-- What you are asked to do --
Exactly reproduce the lines that follow.

-- Recorded information --
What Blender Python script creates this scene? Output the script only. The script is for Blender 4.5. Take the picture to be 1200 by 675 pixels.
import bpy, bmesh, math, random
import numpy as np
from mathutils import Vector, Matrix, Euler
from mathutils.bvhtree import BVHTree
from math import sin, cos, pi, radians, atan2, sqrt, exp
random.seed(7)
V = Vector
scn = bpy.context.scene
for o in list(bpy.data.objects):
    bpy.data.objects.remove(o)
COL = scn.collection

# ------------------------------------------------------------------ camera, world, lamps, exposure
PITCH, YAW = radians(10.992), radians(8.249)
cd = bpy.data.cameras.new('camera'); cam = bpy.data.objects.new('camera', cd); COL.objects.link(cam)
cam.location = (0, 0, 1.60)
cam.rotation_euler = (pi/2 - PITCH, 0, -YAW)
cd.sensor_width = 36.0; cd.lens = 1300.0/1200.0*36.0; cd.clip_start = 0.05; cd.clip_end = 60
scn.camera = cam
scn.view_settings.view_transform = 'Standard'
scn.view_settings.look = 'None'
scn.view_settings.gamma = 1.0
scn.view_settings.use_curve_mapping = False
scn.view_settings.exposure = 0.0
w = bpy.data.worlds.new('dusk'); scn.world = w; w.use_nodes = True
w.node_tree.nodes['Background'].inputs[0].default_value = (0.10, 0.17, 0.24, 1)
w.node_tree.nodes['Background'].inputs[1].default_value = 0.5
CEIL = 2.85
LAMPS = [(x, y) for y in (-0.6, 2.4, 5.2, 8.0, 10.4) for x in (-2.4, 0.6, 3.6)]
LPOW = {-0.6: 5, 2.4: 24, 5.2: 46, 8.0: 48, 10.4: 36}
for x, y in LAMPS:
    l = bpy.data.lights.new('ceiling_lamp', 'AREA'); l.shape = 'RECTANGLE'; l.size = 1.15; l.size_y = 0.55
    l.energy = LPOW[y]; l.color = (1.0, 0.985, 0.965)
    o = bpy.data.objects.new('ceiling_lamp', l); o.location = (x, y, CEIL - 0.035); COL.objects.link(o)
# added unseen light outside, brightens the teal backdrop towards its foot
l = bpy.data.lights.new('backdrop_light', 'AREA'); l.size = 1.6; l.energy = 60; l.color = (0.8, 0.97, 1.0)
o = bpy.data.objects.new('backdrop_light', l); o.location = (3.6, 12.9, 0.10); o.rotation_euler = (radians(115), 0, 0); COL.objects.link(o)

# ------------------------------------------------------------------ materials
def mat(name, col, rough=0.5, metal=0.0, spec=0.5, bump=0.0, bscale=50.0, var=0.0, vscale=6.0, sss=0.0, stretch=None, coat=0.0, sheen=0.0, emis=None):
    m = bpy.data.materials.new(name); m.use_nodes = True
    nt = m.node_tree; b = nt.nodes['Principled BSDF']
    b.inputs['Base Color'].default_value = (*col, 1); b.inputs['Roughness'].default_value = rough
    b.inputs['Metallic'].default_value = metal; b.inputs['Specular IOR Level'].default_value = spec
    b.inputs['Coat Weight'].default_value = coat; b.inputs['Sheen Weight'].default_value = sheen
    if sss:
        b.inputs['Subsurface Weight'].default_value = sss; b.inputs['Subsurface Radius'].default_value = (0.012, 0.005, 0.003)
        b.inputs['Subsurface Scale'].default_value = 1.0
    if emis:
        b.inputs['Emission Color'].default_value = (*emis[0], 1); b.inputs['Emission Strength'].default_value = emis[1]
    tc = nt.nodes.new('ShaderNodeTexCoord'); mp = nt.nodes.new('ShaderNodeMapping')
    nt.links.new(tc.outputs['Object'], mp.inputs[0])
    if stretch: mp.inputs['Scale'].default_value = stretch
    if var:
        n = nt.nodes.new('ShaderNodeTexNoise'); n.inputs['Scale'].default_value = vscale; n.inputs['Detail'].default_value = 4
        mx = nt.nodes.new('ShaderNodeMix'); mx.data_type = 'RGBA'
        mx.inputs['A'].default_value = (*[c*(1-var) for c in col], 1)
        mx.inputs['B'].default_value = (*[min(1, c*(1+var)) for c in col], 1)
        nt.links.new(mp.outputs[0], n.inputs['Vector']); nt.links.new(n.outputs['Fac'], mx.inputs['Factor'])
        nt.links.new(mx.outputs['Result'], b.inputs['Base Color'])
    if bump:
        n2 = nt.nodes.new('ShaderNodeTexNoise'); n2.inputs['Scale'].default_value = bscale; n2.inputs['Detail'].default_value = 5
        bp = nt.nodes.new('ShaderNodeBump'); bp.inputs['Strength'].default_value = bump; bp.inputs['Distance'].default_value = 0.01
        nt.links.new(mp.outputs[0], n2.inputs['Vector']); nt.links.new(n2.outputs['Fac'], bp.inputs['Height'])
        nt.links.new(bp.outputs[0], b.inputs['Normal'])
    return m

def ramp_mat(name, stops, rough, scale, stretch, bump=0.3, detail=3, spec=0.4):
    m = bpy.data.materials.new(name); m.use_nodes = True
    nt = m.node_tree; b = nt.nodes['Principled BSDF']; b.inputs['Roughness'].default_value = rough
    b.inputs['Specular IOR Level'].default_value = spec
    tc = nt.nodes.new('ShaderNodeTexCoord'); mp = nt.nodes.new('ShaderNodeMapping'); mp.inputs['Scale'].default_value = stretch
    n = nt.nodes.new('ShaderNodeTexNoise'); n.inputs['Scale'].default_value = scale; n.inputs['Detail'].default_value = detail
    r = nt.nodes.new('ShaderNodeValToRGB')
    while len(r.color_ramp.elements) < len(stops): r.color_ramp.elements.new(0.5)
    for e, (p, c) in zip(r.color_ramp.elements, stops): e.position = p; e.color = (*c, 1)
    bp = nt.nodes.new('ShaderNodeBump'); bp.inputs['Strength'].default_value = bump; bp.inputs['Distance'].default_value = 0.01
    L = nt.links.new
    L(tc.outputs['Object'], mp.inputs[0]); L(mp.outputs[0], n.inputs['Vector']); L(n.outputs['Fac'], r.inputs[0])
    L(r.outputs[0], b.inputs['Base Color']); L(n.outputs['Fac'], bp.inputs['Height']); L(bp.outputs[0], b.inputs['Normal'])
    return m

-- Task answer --
What Blender Python script creates this scene? Output the script only. The script is for Blender 4.5. Take the picture to be 1200 by 675 pixels.
import bpy, bmesh, math, random
import numpy as np
from mathutils import Vector, Matrix, Euler
from mathutils.bvhtree import BVHTree
from math import sin, cos, pi, radians, atan2, sqrt, exp
random.seed(7)
V = Vector
scn = bpy.context.scene
for o in list(bpy.data.objects):
    bpy.data.objects.remove(o)
COL = scn.collection

# ------------------------------------------------------------------ camera, world, lamps, exposure
PITCH, YAW = radians(10.992), radians(8.249)
cd = bpy.data.cameras.new('camera'); cam = bpy.data.objects.new('camera', cd); COL.objects.link(cam)
cam.location = (0, 0, 1.60)
cam.rotation_euler = (pi/2 - PITCH, 0, -YAW)
cd.sensor_width = 36.0; cd.lens = 1300.0/1200.0*36.0; cd.clip_start = 0.05; cd.clip_end = 60
scn.camera = cam
scn.view_settings.view_transform = 'Standard'
scn.view_settings.look = 'None'
scn.view_settings.gamma = 1.0
scn.view_settings.use_curve_mapping = False
scn.view_settings.exposure = 0.0
w = bpy.data.worlds.new('dusk'); scn.world = w; w.use_nodes = True
w.node_tree.nodes['Background'].inputs[0].default_value = (0.10, 0.17, 0.24, 1)
w.node_tree.nodes['Background'].inputs[1].default_value = 0.5
CEIL = 2.85
LAMPS = [(x, y) for y in (-0.6, 2.4, 5.2, 8.0, 10.4) for x in (-2.4, 0.6, 3.6)]
LPOW = {-0.6: 5, 2.4: 24, 5.2: 46, 8.0: 48, 10.4: 36}
for x, y in LAMPS:
    l = bpy.data.lights.new('ceiling_lamp', 'AREA'); l.shape = 'RECTANGLE'; l.size = 1.15; l.size_y = 0.55
    l.energy = LPOW[y]; l.color = (1.0, 0.985, 0.965)
    o = bpy.data.objects.new('ceiling_lamp', l); o.location = (x, y, CEIL - 0.035); COL.objects.link(o)
# added unseen light outside, brightens the teal backdrop towards its foot
l = bpy.data.lights.new('backdrop_light', 'AREA'); l.size = 1.6; l.energy = 60; l.color = (0.8, 0.97, 1.0)
o = bpy.data.objects.new('backdrop_light', l); o.location = (3.6, 12.9, 0.10); o.rotation_euler = (radians(115), 0, 0); COL.objects.link(o)

# ------------------------------------------------------------------ materials
def mat(name, col, rough=0.5, metal=0.0, spec=0.5, bump=0.0, bscale=50.0, var=0.0, vscale=6.0, sss=0.0, stretch=None, coat=0.0, sheen=0.0, emis=None):
    m = bpy.data.materials.new(name); m.use_nodes = True
    nt = m.node_tree; b = nt.nodes['Principled BSDF']
    b.inputs['Base Color'].default_value = (*col, 1); b.inputs['Roughness'].default_value = rough
    b.inputs['Metallic'].default_value = metal; b.inputs['Specular IOR Level'].default_value = spec
    b.inputs['Coat Weight'].default_value = coat; b.inputs['Sheen Weight'].default_value = sheen
    if sss:
        b.inputs['Subsurface Weight'].default_value = sss; b.inputs['Subsurface Radius'].default_value = (0.012, 0.005, 0.003)
        b.inputs['Subsurface Scale'].default_value = 1.0
    if emis:
        b.inputs['Emission Color'].default_value = (*emis[0], 1); b.inputs['Emission Strength'].default_value = emis[1]
    tc = nt.nodes.new('ShaderNodeTexCoord'); mp = nt.nodes.new('ShaderNodeMapping')
    nt.links.new(tc.outputs['Object'], mp.inputs[0])
    if stretch: mp.inputs['Scale'].default_value = stretch
    if var:
        n = nt.nodes.new('ShaderNodeTexNoise'); n.inputs['Scale'].default_value = vscale; n.inputs['Detail'].default_value = 4
        mx = nt.nodes.new('ShaderNodeMix'); mx.data_type = 'RGBA'
        mx.inputs['A'].default_value = (*[c*(1-var) for c in col], 1)
        mx.inputs['B'].default_value = (*[min(1, c*(1+var)) for c in col], 1)
        nt.links.new(mp.outputs[0], n.inputs['Vector']); nt.links.new(n.outputs['Fac'], mx.inputs['Factor'])
        nt.links.new(mx.outputs['Result'], b.inputs['Base Color'])
    if bump:
        n2 = nt.nodes.new('ShaderNodeTexNoise'); n2.inputs['Scale'].default_value = bscale; n2.inputs['Detail'].default_value = 5
        bp = nt.nodes.new('ShaderNodeBump'); bp.inputs['Strength'].default_value = bump; bp.inputs['Distance'].default_value = 0.01
        nt.links.new(mp.outputs[0], n2.inputs['Vector']); nt.links.new(n2.outputs['Fac'], bp.inputs['Height'])
        nt.links.new(bp.outputs[0], b.inputs['Normal'])
    return m

def ramp_mat(name, stops, rough, scale, stretch, bump=0.3, detail=3, spec=0.4):
    m = bpy.data.materials.new(name); m.use_nodes = True
    nt = m.node_tree; b = nt.nodes['Principled BSDF']; b.inputs['Roughness'].default_value = rough
    b.inputs['Specular IOR Level'].default_value = spec
    tc = nt.nodes.new('ShaderNodeTexCoord'); mp = nt.nodes.new('ShaderNodeMapping'); mp.inputs['Scale'].default_value = stretch
    n = nt.nodes.new('ShaderNodeTexNoise'); n.inputs['Scale'].default_value = scale; n.inputs['Detail'].default_value = detail
    r = nt.nodes.new('ShaderNodeValToRGB')
    while len(r.color_ramp.elements) < len(stops): r.color_ramp.elements.new(0.5)
    for e, (p, c) in zip(r.color_ramp.elements, stops): e.position = p; e.color = (*c, 1)
    bp = nt.nodes.new('ShaderNodeBump'); bp.inputs['Strength'].default_value = bump; bp.inputs['Distance'].default_value = 0.01
    L = nt.links.new
    L(tc.outputs['Object'], mp.inputs[0]); L(mp.outputs[0], n.inputs['Vector']); L(n.outputs['Fac'], r.inputs[0])
    L(r.outputs[0], b.inputs['Base Color']); L(n.outputs['Fac'], bp.inputs['Height']); L(bp.outputs[0], b.inputs['Normal'])
    return m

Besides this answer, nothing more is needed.